David Charters: I am not a cold fish

"I SUPPOSE if my bottom sagged like a drunkard’s concertina, I would also wear baggy trousers,” said my wife, amid a melody of giggles, as she perched demurely on the stairs, warmly clutching the hall telephone – while I toiled through the washing-up in the kitchen, marvelling again at the capacity of cutlery to breed in warm detergent.

“How could we possibly have used 17 forks in a meal for three,” I grumbled to myself, darkly. An owl hunched his shoulders on a high branch of our neighbour’s tree and hooted forlornly at the moon, which had slipped from a smoky gown to reveal its full and rounded glory. “It was broad daylight when their conversation began,” I continued to myself in the same peevish tone. “Prince Charles will be king before it’s finished.”

But my wife gabbed onto her sister. “You know, I shouldn’t really say this,” she confided, “but he can be a bit of a cold fish.”

Some deep instinct advised me that I was being discussed. For those who have never seen me, the clues lay in references to the sagging buttocks and the cold fish. “Cold fish” is the admonishment used by my wife and our 12-year-old son whenever I have the temerity to thwart one of their costly ambitions.

“I think we should perhaps wait before booking a villa in Juan-les-Pines,” I suggest. “Cold fish,” they reply, scornfully.

“Should be able to get another year out of the old car,” I say. “Ceoowuuld fish,” they reply, curling their lips in a contemptuous manner and placing heavy emphasis on the pronunciation of the first word, so that you can almost feel the chilled slime slip up your skin.

“I am not a cold fish,” I say, fanning what’s left of my passion. “I am a generous, warm-hearted chap with the blood of ancient Celts coursing through my being.”

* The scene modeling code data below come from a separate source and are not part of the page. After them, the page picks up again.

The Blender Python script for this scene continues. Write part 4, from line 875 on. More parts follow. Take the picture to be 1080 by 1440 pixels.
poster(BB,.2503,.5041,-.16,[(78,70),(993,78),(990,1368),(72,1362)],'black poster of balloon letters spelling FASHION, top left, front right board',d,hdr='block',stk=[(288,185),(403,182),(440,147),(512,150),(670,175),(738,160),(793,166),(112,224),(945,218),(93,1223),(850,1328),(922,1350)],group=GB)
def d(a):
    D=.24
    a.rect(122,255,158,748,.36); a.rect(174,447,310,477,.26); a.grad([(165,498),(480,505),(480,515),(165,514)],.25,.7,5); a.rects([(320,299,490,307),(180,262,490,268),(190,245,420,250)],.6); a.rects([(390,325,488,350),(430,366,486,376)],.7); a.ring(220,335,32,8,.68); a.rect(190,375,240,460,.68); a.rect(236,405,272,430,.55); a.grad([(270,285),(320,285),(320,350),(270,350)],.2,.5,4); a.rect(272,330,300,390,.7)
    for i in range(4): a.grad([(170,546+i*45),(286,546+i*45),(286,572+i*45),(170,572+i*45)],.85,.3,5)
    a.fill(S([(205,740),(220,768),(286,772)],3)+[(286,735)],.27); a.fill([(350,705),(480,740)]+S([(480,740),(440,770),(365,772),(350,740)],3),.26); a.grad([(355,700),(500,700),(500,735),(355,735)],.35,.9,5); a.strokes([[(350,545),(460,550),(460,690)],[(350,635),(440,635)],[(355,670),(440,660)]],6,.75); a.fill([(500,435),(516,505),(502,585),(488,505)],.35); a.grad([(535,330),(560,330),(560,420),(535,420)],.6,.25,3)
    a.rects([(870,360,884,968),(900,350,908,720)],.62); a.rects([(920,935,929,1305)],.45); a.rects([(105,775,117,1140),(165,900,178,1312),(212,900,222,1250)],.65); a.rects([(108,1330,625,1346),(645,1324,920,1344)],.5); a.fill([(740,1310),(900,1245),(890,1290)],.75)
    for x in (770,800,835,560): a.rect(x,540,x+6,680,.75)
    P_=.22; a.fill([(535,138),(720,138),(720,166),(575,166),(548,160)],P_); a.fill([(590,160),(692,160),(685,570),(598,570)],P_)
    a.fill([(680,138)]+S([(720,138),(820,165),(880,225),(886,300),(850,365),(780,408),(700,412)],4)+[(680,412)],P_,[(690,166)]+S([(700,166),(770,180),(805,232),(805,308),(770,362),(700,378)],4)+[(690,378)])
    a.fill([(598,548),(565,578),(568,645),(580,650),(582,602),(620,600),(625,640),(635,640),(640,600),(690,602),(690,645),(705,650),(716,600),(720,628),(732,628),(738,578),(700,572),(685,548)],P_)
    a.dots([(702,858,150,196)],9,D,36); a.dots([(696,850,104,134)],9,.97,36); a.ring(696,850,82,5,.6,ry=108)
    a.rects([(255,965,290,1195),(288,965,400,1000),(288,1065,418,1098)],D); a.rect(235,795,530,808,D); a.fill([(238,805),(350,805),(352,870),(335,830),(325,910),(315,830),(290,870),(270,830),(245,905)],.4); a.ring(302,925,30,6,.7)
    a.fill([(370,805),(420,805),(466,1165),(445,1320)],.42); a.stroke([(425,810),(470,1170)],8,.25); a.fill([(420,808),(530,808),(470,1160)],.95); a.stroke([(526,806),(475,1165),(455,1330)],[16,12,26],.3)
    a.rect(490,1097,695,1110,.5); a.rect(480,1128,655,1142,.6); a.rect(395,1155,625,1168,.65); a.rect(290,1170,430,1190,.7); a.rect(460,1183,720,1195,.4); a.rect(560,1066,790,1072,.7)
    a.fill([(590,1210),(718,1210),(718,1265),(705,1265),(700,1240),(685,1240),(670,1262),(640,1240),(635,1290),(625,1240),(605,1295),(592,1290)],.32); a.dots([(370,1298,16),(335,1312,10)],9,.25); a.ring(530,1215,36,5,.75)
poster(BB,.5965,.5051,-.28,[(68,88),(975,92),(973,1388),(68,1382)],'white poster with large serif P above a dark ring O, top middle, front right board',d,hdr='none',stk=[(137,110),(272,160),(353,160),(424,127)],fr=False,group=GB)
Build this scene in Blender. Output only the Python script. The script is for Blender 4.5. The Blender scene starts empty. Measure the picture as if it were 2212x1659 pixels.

“Ancient Celtic blood is no substitute for an Aston Martin, as driven by James Bond – played, of course, by the moody and magnificent Daniel Craig, heart-throb of my dreams,” she says, squashing me as flat as a fluke. Anyway, I completed the washing up, the conversation ended, and our new phone turned into an antique.

The next morning, as I lay on plumped pillows on the bed nursing an ambition to step spry into the young year, I heard my wife heaving furniture over the fawn carpet in what we call the second bedroom – so that tourists and other visitors do not confuse it with the main bedroom or the box-room.

The box-room is about the size of a coffin. Well, that’s a slight exaggeration. It’s a little bigger than that. But it was designed on the same principle as the long and loose blazer given to a seven-year-old schoolboy – “you’ll grow into it”.